Sortie : 17 octobre 2011
Label : Raster Noton
Genre : Proto-techno-minimaliste
Note : 9/10
Alva Noto va finir par avoir notre peau. Alors que nous sommes en train de vivre une évolution sonore fulgurante depuis l’explosion des architectes dans le milieu de la musique électronique (de Kangding Ray à Hecq), Alva Noto vient prouver, une fois de plus, que lorsque le son décide de jouer avec l’espace, il peut alors devenir la drogue la plus puissante qui soit. Déjà, son récent projet, avec le pianiste Ryuichi Sakamoto (chronique ici), avait permis de remettre la notion de silence au centre des enjeux acoustiques. Mais le boss de Raster Noton n’a jamais pu se figer sur une seule esthétique sonore et même si la totalité de ses travaux relève essentiellement de l’art contemporain, il n’en demeure pas moins qu’ils sont aussi de puissants exercices sensoriels dont l’impact sur le long terme finira bien par éclater un jour à la face du monde.
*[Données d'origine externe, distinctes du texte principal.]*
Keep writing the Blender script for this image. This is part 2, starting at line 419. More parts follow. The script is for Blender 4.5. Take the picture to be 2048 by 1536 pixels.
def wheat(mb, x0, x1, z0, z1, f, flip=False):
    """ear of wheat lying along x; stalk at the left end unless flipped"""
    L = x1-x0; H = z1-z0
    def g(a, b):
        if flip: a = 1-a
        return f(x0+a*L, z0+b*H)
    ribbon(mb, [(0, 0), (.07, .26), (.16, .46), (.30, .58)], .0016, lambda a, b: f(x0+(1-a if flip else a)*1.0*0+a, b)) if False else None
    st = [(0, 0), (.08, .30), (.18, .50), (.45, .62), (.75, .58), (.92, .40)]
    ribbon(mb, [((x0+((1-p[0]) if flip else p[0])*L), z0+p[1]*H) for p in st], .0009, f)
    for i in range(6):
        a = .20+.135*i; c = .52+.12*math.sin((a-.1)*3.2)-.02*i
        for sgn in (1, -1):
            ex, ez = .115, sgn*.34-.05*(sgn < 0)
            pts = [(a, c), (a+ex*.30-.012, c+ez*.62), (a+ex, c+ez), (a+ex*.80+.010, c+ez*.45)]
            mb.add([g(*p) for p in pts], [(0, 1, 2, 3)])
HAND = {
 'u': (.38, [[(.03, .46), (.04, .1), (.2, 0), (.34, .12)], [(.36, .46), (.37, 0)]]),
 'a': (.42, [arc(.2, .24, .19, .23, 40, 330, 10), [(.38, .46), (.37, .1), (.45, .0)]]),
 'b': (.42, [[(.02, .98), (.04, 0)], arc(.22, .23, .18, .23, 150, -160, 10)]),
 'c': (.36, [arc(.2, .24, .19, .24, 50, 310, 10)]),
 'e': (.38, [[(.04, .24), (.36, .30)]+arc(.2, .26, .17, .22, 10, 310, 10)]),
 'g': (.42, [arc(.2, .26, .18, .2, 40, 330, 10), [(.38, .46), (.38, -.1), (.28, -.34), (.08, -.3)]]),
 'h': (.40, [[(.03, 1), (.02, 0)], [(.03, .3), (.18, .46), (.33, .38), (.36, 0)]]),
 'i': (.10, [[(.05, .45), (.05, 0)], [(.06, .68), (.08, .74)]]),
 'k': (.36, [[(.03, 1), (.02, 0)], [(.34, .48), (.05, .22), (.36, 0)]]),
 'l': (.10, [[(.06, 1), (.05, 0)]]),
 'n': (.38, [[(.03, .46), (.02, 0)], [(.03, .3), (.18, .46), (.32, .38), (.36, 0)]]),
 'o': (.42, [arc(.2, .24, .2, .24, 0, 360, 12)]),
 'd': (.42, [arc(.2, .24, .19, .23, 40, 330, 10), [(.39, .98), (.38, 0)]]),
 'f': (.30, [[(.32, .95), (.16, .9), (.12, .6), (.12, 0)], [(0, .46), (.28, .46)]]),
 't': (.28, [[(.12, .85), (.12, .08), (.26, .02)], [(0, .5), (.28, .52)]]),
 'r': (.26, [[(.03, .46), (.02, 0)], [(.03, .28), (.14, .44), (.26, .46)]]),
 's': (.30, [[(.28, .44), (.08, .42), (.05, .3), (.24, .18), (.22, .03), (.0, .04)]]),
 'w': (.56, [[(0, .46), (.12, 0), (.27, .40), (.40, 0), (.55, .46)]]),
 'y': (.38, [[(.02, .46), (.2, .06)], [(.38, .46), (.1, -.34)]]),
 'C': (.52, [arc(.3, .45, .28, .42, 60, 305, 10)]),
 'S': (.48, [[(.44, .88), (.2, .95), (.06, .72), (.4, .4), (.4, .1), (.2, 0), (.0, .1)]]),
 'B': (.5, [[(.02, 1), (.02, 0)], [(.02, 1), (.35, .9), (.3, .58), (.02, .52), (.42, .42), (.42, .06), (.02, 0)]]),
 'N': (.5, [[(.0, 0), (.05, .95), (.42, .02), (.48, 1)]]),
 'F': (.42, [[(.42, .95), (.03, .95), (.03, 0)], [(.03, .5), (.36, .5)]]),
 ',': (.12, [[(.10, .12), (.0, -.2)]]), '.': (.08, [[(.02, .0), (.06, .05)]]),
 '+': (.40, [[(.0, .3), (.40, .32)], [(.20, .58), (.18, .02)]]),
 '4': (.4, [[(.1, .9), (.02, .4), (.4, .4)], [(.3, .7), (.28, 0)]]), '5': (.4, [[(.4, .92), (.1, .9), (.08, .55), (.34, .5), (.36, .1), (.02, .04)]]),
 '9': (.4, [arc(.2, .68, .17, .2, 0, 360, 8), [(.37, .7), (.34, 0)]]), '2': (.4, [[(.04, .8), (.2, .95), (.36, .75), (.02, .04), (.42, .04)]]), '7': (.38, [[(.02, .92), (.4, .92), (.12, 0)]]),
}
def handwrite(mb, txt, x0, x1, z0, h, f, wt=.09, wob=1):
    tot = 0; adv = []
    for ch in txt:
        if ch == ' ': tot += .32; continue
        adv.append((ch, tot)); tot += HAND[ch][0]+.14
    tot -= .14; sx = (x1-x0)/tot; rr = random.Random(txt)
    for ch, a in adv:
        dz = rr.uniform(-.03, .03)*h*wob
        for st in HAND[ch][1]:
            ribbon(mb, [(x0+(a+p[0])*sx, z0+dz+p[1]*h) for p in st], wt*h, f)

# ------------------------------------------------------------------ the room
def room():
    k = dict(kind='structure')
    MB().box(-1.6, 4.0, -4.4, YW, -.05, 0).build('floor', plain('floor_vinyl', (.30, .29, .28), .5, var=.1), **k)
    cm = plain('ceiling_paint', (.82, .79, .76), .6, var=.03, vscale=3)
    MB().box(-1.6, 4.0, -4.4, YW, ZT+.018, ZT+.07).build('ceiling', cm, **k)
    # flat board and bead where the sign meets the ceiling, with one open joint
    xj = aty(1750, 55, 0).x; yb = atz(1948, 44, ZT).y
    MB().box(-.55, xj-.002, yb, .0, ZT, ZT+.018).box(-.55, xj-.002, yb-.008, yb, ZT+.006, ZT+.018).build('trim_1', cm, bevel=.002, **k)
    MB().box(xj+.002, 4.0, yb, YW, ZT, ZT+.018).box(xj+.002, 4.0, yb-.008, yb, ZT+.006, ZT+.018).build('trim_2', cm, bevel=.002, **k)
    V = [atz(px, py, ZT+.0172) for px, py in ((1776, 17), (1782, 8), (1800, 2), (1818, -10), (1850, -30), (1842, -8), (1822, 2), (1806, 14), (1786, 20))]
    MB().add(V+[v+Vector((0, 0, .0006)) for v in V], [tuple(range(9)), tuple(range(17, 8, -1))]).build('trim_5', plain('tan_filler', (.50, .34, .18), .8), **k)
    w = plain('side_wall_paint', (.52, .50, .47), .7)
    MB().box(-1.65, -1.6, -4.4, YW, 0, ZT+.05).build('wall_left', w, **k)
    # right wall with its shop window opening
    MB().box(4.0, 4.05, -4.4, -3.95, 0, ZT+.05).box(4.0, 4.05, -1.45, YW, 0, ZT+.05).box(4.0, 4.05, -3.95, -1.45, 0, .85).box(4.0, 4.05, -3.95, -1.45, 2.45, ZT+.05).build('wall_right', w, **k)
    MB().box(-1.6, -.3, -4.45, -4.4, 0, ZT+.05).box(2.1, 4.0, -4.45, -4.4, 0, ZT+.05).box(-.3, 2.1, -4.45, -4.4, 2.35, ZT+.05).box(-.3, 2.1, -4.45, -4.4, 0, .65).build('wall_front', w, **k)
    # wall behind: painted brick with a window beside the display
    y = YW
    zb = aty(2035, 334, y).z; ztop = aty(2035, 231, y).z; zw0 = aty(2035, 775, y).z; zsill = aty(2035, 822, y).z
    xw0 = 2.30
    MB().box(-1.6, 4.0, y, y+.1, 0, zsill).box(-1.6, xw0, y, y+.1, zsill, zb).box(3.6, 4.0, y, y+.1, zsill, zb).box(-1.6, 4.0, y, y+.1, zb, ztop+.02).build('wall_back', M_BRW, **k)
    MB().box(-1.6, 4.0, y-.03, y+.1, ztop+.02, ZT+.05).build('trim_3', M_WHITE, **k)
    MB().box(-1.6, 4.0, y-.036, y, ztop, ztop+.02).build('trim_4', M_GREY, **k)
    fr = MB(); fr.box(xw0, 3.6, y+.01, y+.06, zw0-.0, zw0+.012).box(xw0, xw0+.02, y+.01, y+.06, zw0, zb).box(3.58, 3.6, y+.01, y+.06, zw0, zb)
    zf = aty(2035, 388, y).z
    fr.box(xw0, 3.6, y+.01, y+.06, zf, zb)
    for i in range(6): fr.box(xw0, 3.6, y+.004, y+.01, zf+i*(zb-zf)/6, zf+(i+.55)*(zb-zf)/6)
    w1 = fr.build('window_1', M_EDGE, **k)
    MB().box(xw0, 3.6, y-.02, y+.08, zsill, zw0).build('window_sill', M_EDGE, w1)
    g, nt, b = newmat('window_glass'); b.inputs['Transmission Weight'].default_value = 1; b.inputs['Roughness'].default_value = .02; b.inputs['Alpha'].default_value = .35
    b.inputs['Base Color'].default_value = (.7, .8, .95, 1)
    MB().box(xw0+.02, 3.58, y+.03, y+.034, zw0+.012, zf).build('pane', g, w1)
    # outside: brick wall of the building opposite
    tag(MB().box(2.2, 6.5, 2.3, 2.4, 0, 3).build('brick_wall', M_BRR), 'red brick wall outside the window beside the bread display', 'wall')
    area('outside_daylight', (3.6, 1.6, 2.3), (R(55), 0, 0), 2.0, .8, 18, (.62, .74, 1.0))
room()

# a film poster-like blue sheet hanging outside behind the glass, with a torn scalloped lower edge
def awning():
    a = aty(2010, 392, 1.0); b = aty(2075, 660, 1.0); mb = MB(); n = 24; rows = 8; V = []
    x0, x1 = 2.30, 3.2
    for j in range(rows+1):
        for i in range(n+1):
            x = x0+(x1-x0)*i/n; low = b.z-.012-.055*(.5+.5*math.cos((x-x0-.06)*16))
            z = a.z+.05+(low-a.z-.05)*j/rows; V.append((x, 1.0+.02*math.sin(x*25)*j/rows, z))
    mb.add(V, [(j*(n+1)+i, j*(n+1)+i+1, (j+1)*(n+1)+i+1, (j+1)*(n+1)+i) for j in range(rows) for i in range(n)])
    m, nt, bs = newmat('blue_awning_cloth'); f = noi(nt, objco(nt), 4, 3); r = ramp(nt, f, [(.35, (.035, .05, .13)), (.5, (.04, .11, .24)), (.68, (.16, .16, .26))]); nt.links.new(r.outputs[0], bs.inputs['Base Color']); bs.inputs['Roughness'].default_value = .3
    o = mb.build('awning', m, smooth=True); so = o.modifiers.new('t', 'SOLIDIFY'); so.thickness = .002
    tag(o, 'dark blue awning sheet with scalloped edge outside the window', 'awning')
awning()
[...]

Univrs n’est pas seulement le 8ème album solo d’Alva Noto, c’est sans doute son travail le plus abouti et le plus accessible à ce jour. Et n’allez pas croire pour autant qu’accessible soit ici synonyme de raccourcicement des expérimentations. Chaque album d’Alva Noto répond à une exigence intellectuelle, comme si l’Allemand était obligé de s’infliger des garde-fous afin de mieux maitriser son art. Univrs a ainsi pour optique de proposer une réponse sonore à la différenciation conceptuelle d’un langage universel. L’intitulé pourra paraître pompeux pour certains et en soi, ils n’auront pas tort car ce qui nous intéresse uniquement ici c’est la résultante auditive.
Un bug informatique peut-il être musical ? Tel est plutôt la question que l’on pourrait se poser. Univrs ne repose sur aucune mélodie, sur aucun artifice superfétatoire. Exit aussi l’utilisation de séquenceurs puisque Alva Noto bosse uniquement ses compositions à base d’oscillations et de modulations de fréquences. Il en résulte une proto-techno absolument fascinante tant elle est propice à l’abandon physique. Pour faire simple, caler moi cette album sur un sound-system digne de ce nom et je deviendrai dingue car pour la première fois, Alva Noto se révèle dansant. Oui, dansant. Une grande partie des morceaux fonctionnent sur un principe immersif imparable. Tout en tension, les bruits de parasitages informatiques finissent par emplir totalement l’espace sonore, tout en s’appuyant sur une rythmique répétitive. Le verdict est sans appel, on approche du monstre sonore capable de vous catapulter vers des sphères encore inconnues. L’aspect anxiogène de l’ensemble prouve la capacité d’Alva Noto à bidouiller avec une intelligence vicieuse des sons aucunement destinées à la musique. Pire, l’écoute d’Univrs n’est en rien désagréable, bien au contraire, tant le pouvoir de fascination opère pendant que vos jambes tremblent mécaniquement.
Musique totalement acquise à une vision monochromatique du monde, il est impossible d’isoler un morceau. Tout au plus peut-on s’attarder sur Uni Acronym, performance live s’appuyant sur la participation d’Anne-James Chaton. L’artiste français déclame ainsi à la suite 208 acronymes conférant au morceau un pouvoir d’hypnose et continuant ainsi son travail sur la « littérature pauvre » (explication avec la chronique d’Evènements 09 ici). Pour le reste, mieux vaut se laisser happer par Univrs dans son ensemble.
Plus qu’un simple album de musique expérimentale, Univrs est un manifeste pour le futur de la techno (après Emptyset et Kangding Ray cette année, on ne peut que s’incliner devant tant de propositions audacieuses). Ne soyez pas rebutés par l’esthétique d’Univrs, prenez le risque d’y plonger les yeux fermés et vous verrez de quoi est capable la musique électronique en 2011.